%%

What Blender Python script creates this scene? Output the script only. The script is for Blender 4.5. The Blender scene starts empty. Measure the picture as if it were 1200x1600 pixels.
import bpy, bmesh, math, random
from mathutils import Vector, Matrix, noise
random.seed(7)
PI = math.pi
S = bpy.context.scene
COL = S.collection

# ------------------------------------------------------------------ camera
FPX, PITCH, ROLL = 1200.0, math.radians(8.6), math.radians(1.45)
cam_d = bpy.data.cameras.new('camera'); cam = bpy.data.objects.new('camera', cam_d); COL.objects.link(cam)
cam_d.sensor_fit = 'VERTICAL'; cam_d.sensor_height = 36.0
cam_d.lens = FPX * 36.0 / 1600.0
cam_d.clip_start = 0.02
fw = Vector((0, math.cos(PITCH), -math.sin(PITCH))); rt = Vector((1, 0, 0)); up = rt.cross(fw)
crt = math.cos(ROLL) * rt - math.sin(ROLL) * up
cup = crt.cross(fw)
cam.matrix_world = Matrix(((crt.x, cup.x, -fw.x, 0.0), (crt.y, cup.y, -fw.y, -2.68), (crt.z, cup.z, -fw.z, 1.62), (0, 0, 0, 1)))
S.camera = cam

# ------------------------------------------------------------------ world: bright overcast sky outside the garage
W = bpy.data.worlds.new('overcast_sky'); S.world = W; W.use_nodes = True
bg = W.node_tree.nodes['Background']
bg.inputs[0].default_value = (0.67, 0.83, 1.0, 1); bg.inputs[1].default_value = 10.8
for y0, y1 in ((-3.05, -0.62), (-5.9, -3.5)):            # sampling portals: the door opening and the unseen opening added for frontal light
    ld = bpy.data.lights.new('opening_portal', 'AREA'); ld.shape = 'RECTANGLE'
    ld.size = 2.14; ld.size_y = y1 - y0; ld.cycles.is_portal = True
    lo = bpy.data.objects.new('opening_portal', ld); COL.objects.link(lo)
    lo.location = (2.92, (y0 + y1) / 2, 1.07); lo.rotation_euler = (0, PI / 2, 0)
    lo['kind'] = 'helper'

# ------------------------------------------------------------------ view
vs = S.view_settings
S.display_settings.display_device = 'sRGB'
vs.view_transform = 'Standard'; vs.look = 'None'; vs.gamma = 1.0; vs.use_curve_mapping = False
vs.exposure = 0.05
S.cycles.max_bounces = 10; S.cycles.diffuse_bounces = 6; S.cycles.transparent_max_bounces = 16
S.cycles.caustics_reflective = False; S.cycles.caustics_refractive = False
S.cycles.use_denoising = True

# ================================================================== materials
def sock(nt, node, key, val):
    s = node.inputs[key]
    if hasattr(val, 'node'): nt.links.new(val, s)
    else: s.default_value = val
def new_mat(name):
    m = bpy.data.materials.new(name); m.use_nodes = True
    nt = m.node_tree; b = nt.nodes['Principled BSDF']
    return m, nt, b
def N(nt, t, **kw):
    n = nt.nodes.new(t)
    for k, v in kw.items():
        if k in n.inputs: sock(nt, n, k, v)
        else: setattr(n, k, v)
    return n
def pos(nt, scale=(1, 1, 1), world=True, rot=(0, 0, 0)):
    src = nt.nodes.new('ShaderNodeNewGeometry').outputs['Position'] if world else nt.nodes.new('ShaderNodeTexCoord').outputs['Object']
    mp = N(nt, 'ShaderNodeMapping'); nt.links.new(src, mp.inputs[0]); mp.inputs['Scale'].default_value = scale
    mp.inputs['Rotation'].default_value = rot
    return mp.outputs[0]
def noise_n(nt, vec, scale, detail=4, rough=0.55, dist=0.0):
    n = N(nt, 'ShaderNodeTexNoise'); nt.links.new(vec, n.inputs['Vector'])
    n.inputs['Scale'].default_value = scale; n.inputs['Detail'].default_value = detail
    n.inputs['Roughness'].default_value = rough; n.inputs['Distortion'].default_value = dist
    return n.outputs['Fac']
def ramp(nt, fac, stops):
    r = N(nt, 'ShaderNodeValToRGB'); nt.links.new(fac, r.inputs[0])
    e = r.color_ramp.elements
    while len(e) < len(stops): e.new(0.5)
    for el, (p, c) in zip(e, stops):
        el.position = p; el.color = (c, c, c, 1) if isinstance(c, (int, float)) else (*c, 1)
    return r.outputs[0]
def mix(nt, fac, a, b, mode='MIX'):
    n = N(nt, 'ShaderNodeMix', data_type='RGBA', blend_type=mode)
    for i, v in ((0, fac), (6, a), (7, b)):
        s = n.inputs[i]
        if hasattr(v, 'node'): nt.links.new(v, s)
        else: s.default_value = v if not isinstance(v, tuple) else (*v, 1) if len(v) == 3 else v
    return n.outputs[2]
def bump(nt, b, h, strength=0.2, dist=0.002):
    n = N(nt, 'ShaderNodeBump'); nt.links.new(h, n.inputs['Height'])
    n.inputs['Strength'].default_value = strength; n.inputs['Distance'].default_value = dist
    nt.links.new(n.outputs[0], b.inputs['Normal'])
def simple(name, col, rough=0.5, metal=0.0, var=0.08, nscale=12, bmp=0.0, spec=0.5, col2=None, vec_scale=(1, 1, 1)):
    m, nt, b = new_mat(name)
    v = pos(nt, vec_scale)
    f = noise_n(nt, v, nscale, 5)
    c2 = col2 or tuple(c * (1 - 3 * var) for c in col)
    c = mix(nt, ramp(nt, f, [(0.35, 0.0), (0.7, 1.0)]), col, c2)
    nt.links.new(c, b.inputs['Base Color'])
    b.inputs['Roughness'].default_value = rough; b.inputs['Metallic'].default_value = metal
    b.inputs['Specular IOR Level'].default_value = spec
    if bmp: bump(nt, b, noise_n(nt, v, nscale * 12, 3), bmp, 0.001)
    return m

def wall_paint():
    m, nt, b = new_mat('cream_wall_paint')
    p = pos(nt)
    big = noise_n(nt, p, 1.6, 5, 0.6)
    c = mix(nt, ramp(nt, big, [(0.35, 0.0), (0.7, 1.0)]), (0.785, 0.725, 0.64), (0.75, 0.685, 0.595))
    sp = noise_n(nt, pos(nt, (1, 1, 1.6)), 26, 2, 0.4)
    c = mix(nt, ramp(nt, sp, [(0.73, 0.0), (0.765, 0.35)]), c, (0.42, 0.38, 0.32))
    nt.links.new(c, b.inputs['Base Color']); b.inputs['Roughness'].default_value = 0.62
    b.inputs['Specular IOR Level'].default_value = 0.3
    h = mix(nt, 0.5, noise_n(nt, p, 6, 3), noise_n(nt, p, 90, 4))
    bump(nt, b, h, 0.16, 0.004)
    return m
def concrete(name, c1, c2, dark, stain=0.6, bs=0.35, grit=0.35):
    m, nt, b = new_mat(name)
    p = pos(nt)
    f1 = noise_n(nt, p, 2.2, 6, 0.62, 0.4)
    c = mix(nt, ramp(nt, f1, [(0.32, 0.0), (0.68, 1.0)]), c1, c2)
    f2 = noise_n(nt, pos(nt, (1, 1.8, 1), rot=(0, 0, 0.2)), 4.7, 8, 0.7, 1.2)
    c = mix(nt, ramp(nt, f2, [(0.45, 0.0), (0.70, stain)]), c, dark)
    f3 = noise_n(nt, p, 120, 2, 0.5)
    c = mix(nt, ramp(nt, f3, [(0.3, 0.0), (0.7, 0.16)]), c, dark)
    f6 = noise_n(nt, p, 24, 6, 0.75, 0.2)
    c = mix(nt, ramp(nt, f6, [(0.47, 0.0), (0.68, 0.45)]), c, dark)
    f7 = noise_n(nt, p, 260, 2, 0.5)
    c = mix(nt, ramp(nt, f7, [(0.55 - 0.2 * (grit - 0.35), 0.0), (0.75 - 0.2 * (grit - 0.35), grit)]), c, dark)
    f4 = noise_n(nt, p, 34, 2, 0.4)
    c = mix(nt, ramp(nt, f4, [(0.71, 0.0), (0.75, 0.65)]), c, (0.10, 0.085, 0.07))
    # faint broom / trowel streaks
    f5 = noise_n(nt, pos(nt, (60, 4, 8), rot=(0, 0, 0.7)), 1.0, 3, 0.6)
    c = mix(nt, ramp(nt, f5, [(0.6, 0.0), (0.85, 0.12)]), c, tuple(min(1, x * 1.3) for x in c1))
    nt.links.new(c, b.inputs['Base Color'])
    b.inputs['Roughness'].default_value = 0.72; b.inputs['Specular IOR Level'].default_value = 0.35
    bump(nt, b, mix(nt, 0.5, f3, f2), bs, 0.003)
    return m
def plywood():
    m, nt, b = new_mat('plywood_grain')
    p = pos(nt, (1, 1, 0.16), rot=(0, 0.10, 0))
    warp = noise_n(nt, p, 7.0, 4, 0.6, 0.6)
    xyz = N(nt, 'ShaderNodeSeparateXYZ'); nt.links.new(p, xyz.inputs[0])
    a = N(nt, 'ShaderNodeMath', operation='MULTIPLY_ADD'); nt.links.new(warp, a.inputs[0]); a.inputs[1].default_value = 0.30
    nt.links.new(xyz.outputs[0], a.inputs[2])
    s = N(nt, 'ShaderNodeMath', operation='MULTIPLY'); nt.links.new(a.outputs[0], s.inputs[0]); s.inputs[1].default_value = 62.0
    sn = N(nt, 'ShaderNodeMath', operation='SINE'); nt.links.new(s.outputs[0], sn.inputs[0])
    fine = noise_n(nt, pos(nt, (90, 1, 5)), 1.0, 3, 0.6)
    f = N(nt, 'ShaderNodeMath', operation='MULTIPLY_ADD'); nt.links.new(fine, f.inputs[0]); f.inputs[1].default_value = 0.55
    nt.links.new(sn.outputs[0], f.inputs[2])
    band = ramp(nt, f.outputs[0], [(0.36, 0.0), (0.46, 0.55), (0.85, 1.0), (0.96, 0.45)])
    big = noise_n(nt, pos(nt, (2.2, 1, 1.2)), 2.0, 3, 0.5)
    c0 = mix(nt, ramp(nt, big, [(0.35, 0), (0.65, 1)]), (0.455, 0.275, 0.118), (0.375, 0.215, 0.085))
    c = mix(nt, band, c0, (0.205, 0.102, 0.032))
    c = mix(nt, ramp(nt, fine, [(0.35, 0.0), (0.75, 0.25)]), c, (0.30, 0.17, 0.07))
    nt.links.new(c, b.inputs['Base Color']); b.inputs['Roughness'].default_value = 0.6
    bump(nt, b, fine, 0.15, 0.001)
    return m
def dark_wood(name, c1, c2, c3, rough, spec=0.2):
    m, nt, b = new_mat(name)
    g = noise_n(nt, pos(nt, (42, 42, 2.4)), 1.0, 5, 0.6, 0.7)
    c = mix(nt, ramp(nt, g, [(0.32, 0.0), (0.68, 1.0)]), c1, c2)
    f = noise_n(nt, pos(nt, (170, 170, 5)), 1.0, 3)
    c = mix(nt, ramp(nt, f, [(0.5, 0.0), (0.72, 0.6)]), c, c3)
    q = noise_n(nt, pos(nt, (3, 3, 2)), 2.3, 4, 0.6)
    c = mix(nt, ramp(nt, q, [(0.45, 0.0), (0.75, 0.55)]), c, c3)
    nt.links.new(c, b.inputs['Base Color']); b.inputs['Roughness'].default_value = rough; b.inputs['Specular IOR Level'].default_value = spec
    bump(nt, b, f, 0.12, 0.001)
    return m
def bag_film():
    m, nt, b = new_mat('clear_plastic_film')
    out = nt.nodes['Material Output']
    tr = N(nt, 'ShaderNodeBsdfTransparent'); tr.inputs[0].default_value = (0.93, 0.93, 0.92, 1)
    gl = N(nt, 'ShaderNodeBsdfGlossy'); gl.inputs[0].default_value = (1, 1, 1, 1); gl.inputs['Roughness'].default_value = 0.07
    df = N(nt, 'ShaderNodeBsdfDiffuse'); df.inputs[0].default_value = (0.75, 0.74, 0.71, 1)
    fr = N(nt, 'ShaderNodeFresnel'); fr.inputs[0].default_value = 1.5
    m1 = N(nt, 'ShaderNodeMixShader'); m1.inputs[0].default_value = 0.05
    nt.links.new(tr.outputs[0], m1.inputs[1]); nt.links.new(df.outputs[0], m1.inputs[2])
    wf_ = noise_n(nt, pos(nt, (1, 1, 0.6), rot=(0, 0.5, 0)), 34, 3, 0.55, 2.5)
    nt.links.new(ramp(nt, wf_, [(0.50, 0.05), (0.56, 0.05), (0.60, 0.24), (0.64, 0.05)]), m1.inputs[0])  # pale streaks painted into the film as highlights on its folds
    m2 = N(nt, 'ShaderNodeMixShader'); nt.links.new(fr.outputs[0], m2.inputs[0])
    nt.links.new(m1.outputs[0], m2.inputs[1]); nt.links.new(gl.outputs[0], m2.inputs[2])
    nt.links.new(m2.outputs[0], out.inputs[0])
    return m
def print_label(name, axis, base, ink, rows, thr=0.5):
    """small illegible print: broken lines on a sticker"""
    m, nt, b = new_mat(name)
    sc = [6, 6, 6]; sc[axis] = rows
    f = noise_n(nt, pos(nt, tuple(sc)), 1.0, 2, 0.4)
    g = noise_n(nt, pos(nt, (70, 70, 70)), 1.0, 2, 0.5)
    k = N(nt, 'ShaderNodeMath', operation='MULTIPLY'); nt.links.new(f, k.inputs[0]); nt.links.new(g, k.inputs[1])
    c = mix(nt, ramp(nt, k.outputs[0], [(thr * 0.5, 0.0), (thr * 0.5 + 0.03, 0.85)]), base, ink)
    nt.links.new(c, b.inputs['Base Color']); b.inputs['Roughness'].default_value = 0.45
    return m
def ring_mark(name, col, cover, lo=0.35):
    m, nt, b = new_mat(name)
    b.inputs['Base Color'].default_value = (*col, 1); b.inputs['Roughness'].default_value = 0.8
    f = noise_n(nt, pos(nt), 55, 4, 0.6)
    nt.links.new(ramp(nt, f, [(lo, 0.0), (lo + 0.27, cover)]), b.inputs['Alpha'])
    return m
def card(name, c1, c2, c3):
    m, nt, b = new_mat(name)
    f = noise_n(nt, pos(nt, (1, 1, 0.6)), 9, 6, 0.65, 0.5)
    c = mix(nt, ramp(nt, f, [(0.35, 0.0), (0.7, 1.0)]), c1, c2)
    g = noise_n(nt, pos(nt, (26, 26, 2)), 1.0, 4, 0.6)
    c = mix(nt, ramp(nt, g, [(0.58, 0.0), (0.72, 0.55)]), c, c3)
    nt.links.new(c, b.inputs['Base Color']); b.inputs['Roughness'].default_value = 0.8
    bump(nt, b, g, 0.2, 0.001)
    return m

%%

▶ Work instructions: Give back exactly the material above from its opening line to the line bearing "COL = S.collection".

▶ The output:
What Blender Python script creates this scene? Output the script only. The script is for Blender 4.5. The Blender scene starts empty. Measure the picture as if it were 1200x1600 pixels.
import bpy, bmesh, math, random
from mathutils import Vector, Matrix, noise
random.seed(7)
PI = math.pi
S = bpy.context.scene
COL = S.collection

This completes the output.